Three Quick Record Reviews

By Tobias Carroll


1.

Venice Is Sinking: Azar

(One Percent Press)

Recently, Venice Is Sinking’s Lucas Jensen posted some thoughts on Google’s MP3 blog takedown at Chain of Knives.  It reminded me that I’d been meaning to listen to his band’s album Azar for a while now, and I pulled down the review copy that had been glaring at me from my shelf for several months. My mistake was not getting to it sooner: the band recalls a number of Dave Fridmann-affiliated bands, with the ornate playing of Mercury Rev applied with the precision and intimacy of Sparklehorse. They’re a band capable of epic scopes whose concerns can be found in the details — not a bad contrast at all.

2.

Title Tracks: It Was Easy

(Ernest Jenning Record Co.)

Following a seven inch on Dischord, It Was Easy marks the full-length debut from Title Tracks. Yet if you’ve heard John Davis’s previous band Georgie James (and if you haven’t, you really should), you’ll have a sense of what to expect: blissful pop in the classic sense, hooks that go subliminal and the occasional blissed-out harmony vocal. His foil here is Camera Obscura’s Tracyanne Campbell, and the two songs to which she contributes — “No, Girl” and “Tougher Than the Rest” — mark the album’s highlights. The  fact that a guy who spent years behind a drum set knows rhythm is probably a given, but the low-end subtleties of “It Was Easy” and “She Don’t Care About Time” help reinforce the notion that this is a power-pop album made with a perfectionist’s ear.

3.

Ben Sollee & Daniel Martin Moore: Dear Companion

(Sub Pop)

Daniel Martin Moore’s 2008 album Stray Age never quite clicked for me.
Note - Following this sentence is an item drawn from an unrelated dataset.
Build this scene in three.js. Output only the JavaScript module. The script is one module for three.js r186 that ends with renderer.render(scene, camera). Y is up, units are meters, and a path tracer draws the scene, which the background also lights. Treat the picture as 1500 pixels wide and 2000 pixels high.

Well-crafted? Sure, but just understated enough that it never made much of an impression. Moore’s collaboration with Ben Sollee doesn’t have that problem: Sollee’s brooding compositions  balance Moore’s airier ones, and Jim James — sorry, Yim Yames — produces and makes  some vocal and instrumental contributions of his own. It’s that overlap of sensibilities that makes this stand out: when Moore and Yames harmonize atop Sollee’s cello on “Sweet Marie,” you can hear what each of them brings the album even as they coalesce into a brilliant whole.